We foolishly downed a basket of bread before receiving a plateful of Prince Edward Island mussels ($10) swimming in a spicy red tomato sauce that begged for the then-absent bread (don't fret, we got another basket). But ahh, the timeless error of filling up on bread, one that became abundantly clear once our sizable meals were served.

Steamer went with the zuppa di mare, a giant bowl of linguini with mussels, clams, shrimp, calamari, scallops and fresh fish in a red sauce ($20); I opted for the swordfish special ($26), a huge filet topped with a tomato and kalamata olive sauce, with eggplant, zucchini and yellow squash slices draped on top. If it all sounds indulgent, that's because it was...as was our appetite for wine. As usual, the tasty Cabernet was medium-bodied enough to be liberally sipped both sans-food and with-food, emptying the bottle far too early.

We did our darndest to tackle what was left on our plates, the leftovers of which were brought out in two bags that we quickly shoved under the table, hiding the evidence before ordering dessert (a sort of deconstructed cannoli) and, admittedly, breaking into the Ouzo.

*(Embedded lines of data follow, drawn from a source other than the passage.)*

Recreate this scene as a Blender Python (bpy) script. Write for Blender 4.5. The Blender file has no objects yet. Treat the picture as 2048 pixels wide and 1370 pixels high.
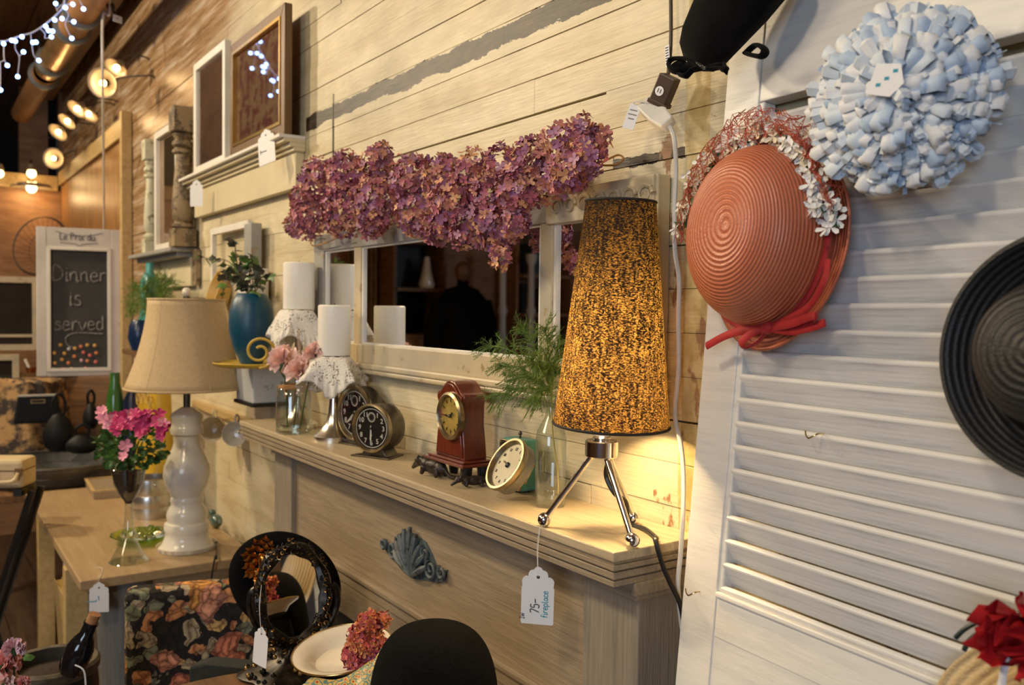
import bpy, math, random
from mathutils import Matrix, Vector
R = math.radians
rnd = random.Random(7)
SC = bpy.context.scene
COL = SC.collection

# ------------------------------------------------------------------ camera
D, ZC, FPX = .88, 1.55, 1760.
YAW, PIT, ROL = R(34.4), R(2.05), R(-.7)
_f = Vector((-math.cos(YAW)*math.cos(PIT), math.sin(YAW)*math.cos(PIT), -math.sin(PIT)))
_r = Vector((math.sin(YAW), math.cos(YAW), 0))
_u = _r.cross(_f)
_r, _u = _r*math.cos(ROL) - _u*math.sin(ROL), _r*math.sin(ROL) + _u*math.cos(ROL)
CAM = Vector((0, -D, ZC))
cam = bpy.data.cameras.new('camera'); camo = bpy.data.objects.new('camera', cam); COL.objects.link(camo)
m = Matrix.Identity(4)
for i in range(3):
    m[i][0], m[i][1], m[i][2], m[i][3] = _r[i], _u[i], -_f[i], CAM[i]
camo.matrix_world = m
cam.sensor_width = 36; cam.lens = 36*FPX/2048; cam.clip_start = .02
cam.dof.use_dof = True; cam.dof.focus_distance = 1.22; cam.dof.aperture_fstop = 6.5
SC.camera = camo

def ray(px, py): return _f + _r*((px-1024)/FPX) + _u*((685-py)/FPX)
def P(px, py, x=None, y=None, z=None, t=None):
    """the point of the room seen at a pixel, on a given plane or at a given depth"""
    d = ray(px, py)
    if x is not None: k = (x-CAM.x)/d.x
    elif y is not None: k = (y-CAM.y)/d.y
    elif z is not None: k = (z-CAM.z)/d.z
    else: k = t
    return CAM + d*k
def MPP(p): return (Vector(p)-CAM).dot(_f)/FPX

# ------------------------------------------------------------------ world, lights, exposure
SC.view_settings.view_transform = 'Standard'; SC.view_settings.look = 'None'
SC.view_settings.gamma = 1; SC.view_settings.use_curve_mapping = False
SC.view_settings.exposure = 0.2
w = bpy.data.worlds.new('world'); SC.world = w; w.use_nodes = True
w.node_tree.nodes['Background'].inputs[0].default_value = (.55, .6, .8, 1)
w.node_tree.nodes['Background'].inputs[1].default_value = .05
def area(name, loc, aim, size, power, col, sy=None):
    l = bpy.data.lights.new(name, 'AREA'); l.energy = power; l.color = col; l.size = size
    if sy: l.shape = 'RECTANGLE'; l.size_y = sy
    o = bpy.data.objects.new(name, l); COL.objects.link(o); o.location = loc
    o.rotation_euler = (Vector(aim)-Vector(loc)).to_track_quat('-Z', 'Y').to_euler()
    return o
WARM = (1, .80, .53)
area('ceiling_spot_key', (-3.0, -1.75, 2.95), (-1.6, 0, 1.3), .16, 25, WARM)
area('ceiling_spot_near', (-.3, -1.9, 2.95), (-.9, 0, 1.4), .2, 13, (1, .82, .58))
area('ceiling_spot_far', (-4.6, -1.9, 2.95), (-3.6, -.3, .9), .2, 44, WARM)
area('added_warm_fill', (-1.6, -2.7, 3.1), (-1.2, -.2, 1.2), 1.1, 38, (1, .80, .52))  # unseen soft area light, added to fill the wall from the front
area('shop_window_daylight', (1.9, -3.9, 2.0), (-.9, 0, 1.4), 1.8, 56, (.66, .80, 1), 1.5)

# ------------------------------------------------------------------ materials
def _nt(name):
    mt = bpy.data.materials.new(name); mt.use_nodes = True
    nt = mt.node_tree; b = nt.nodes['Principled BSDF']
    return mt, nt, b
def N(nt, typ, **kw):
    n = nt.nodes.new(typ)
    for k, v in kw.items():
        if k in n.inputs: n.inputs[k].default_value = v
        else: setattr(n, k, v)
    return n
def c4(c): return (c[0], c[1], c[2], 1)
def pm(name, col, rough=.5, metal=0, col2=None, scale=12, detail=5, lo=.35, hi=.65, bump=0, bscale=None, stretch=None, spec=None, sheen=0, coat=0, world=False, emit=None, estr=0, sub=0, trans=0, ior=1.45, alpha=None):
    mt, nt, b = _nt(name)
    b.inputs['Base Color'].default_value = c4(col); b.inputs['Roughness'].default_value = rough; b.inputs['Metallic'].default_value = metal
    if spec is not None: b.inputs['Specular IOR Level'].default_value = spec
    if sheen: b.inputs['Sheen Weight'].default_value = sheen
    if coat: b.inputs['Coat Weight'].default_value = coat; b.inputs['Coat Roughness'].default_value = .12
    if trans: b.inputs['Transmission Weight'].default_value = trans; b.inputs['IOR'].default_value = ior
    if sub: b.inputs['Subsurface Weight'].default_value = sub; b.inputs['Subsurface Radius'].default_value = (.02, .012, .008); b.inputs['Subsurface Scale'].default_value = .3
    if emit: b.inputs['Emission Color'].default_value = c4(emit); b.inputs['Emission Strength'].default_value = estr
    if world: src = N(nt, 'ShaderNodeNewGeometry').outputs['Position']
    else: src = N(nt, 'ShaderNodeTexCoord').outputs['Object']
    if stretch:
        mp = N(nt, 'ShaderNodeMapping'); mp.inputs['Scale'].default_value = stretch; nt.links.new(src, mp.inputs['Vector']); src = mp.outputs['Vector']
    if col2 is None: col2 = tuple(c*.82 for c in col)
    nz = N(nt, 'ShaderNodeTexNoise', Scale=scale, Detail=detail, Roughness=.6); nt.links.new(src, nz.inputs['Vector'])
    rp = N(nt, 'ShaderNodeValToRGB'); rp.color_ramp.elements[0].position = lo; rp.color_ramp.elements[1].position = hi
    rp.color_ramp.elements[0].color = c4(col2); rp.color_ramp.elements[1].color = c4(col)
    nt.links.new(nz.outputs['Fac'], rp.inputs['Fac']); nt.links.new(rp.outputs['Color'], b.inputs['Base Color'])
    if bump:
        n2 = N(nt, 'ShaderNodeTexNoise', Scale=bscale or scale*3, Detail=3); nt.links.new(src, n2.inputs['Vector'])
        bp = N(nt, 'ShaderNodeBump', Strength=min(1, bump), Distance=.002); nt.links.new(n2.outputs['Fac'], bp.inputs['Height']); nt.links.new(bp.outputs['Normal'], b.inputs['Normal'])
    return mt
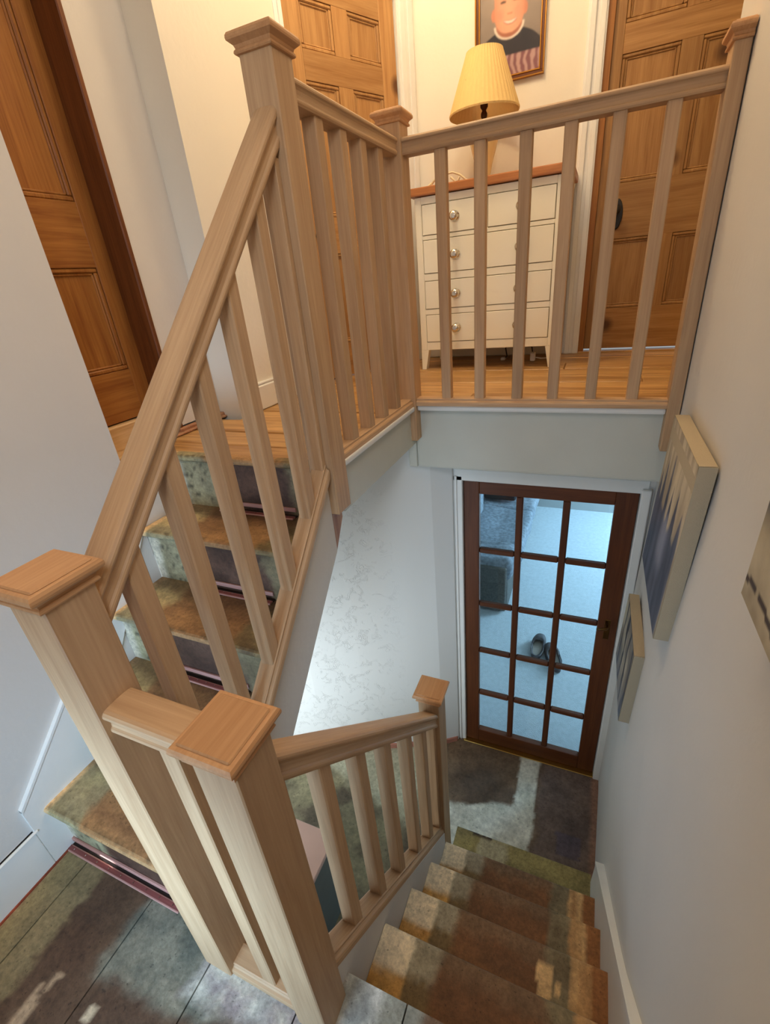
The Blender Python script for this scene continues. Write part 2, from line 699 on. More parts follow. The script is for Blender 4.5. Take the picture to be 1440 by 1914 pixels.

All in all, we forked over a good $80 for the meal, certainly more than we tend to spend on our bring-our-own outings, but, in all its BYOB glory, less than we would have forked over at an equally date-worthy, wine-listed spot. Italian, a cuisine that was ruined for me by bad, spaghetti-filled sports banquets in my youth, is making its way up my food chain, and Think certainly helped inch that along. As did the bowl of Andes mints calling my name by the door...

Zinny Fandel's tales of living the (mostly) BYOB life are intended to be attempted at home and in the community, preferably at BYOB restaurants.